愛の力で逆境を乗り越える。大関琴奨菊(31=佐渡ケ嶽)が10日、婚約者の石田祐未さん(28)と結婚した。

 5度目のかど番となる12日初日の名古屋場所(愛知県体育館)へ、最愛の伴侶を得て気力は充実。08年夏場所の琴欧洲以来のかど番優勝を目指す。

 宿舎の愛知・一宮市で稽古を終えた琴奨菊は、幸せそうに笑みを浮かべた。「夕方に結納をして、愛知県内の役所に婚姻届を出します」。新婦の父晃さんが海外出張の仕事で忙しいこともあり、これまで両家そろう日の調整が難しかったが、大安のこの日、13年名古屋場所後に出会って愛を深めてきた祐未さんと、ついにゴールイン。「身を固めたんで。しっかり相撲に集中して、やるべきことをやっていきたい」。秋には挙式披露宴も予定する新郎大関は、決意を口にした。

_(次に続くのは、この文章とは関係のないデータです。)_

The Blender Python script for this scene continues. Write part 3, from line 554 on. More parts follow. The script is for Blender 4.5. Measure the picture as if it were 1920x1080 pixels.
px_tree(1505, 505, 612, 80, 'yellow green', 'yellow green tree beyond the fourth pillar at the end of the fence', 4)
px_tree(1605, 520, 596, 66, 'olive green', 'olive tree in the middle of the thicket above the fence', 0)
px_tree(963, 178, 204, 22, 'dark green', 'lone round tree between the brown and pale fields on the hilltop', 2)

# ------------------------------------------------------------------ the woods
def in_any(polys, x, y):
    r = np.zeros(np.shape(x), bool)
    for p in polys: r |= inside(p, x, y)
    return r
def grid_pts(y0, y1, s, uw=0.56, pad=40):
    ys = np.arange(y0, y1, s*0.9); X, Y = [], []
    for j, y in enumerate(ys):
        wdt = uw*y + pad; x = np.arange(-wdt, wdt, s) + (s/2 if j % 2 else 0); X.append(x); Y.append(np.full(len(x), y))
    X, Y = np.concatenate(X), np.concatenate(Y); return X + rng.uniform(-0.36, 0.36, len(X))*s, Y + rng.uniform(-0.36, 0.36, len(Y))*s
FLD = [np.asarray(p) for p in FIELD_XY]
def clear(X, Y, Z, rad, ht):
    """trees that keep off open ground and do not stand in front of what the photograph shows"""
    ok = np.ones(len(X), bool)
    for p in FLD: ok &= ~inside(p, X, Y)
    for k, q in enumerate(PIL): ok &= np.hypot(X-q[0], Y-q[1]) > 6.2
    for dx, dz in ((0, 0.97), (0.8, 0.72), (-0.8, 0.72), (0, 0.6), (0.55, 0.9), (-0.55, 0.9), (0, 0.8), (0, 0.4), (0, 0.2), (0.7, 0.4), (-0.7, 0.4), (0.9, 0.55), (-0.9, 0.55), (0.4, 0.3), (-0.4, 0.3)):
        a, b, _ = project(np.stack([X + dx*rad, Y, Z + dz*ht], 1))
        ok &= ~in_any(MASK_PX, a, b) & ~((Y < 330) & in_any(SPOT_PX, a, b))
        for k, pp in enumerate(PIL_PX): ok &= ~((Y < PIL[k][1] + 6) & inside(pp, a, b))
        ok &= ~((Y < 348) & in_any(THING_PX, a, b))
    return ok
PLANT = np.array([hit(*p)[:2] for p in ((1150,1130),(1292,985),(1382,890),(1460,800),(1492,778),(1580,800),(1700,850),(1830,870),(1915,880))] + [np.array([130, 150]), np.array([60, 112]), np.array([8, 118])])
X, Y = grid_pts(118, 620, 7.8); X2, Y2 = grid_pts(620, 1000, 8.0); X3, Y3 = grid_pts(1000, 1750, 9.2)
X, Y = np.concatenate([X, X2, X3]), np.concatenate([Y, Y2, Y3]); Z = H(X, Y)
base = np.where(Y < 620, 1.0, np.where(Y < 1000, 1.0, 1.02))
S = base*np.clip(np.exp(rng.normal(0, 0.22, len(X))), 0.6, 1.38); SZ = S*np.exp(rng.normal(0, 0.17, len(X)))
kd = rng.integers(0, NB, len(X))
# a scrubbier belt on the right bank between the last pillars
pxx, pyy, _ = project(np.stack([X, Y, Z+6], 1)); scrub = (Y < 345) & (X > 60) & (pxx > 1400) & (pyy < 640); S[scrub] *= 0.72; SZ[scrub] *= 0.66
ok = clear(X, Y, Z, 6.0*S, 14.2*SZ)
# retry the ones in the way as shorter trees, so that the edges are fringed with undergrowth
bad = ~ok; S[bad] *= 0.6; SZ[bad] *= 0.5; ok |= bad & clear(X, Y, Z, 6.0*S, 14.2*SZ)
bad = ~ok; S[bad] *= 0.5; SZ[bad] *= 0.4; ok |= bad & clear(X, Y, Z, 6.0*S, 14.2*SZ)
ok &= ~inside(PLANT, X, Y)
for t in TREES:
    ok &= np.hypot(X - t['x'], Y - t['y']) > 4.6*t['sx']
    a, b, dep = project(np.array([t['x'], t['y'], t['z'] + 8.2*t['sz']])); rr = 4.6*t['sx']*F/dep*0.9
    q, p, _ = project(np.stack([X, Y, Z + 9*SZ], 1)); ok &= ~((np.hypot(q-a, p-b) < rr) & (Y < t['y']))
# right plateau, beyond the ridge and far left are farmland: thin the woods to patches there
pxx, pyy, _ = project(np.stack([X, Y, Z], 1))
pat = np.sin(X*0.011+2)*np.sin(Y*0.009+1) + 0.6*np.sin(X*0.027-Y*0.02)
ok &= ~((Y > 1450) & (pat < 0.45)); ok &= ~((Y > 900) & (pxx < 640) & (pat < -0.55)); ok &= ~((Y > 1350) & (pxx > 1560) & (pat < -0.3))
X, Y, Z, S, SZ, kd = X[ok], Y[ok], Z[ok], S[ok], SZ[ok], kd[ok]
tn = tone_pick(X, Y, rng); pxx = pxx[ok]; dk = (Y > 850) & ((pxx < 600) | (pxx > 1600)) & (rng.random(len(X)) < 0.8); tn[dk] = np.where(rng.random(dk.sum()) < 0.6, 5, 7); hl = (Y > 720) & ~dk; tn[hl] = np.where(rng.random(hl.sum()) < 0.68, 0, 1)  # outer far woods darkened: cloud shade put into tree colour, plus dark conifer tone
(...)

 玄米や五穀米を炊いて体に気を使ってくれる新妻に、琴奨菊は「いろいろ手料理してくれるので、本当にありがたい」と感謝する。両膝に古傷を抱えながら、稽古はほぼ順調にこなしてきた。師匠の佐渡ケ嶽親方(元関脇琴ノ若)も「大丈夫でしょう」とうなずく。昨年名古屋では12勝して千秋楽まで優勝を争ったが、今年の狙いは新婚V。かど番からのV字回復へ「頑張ります」と力を込めた。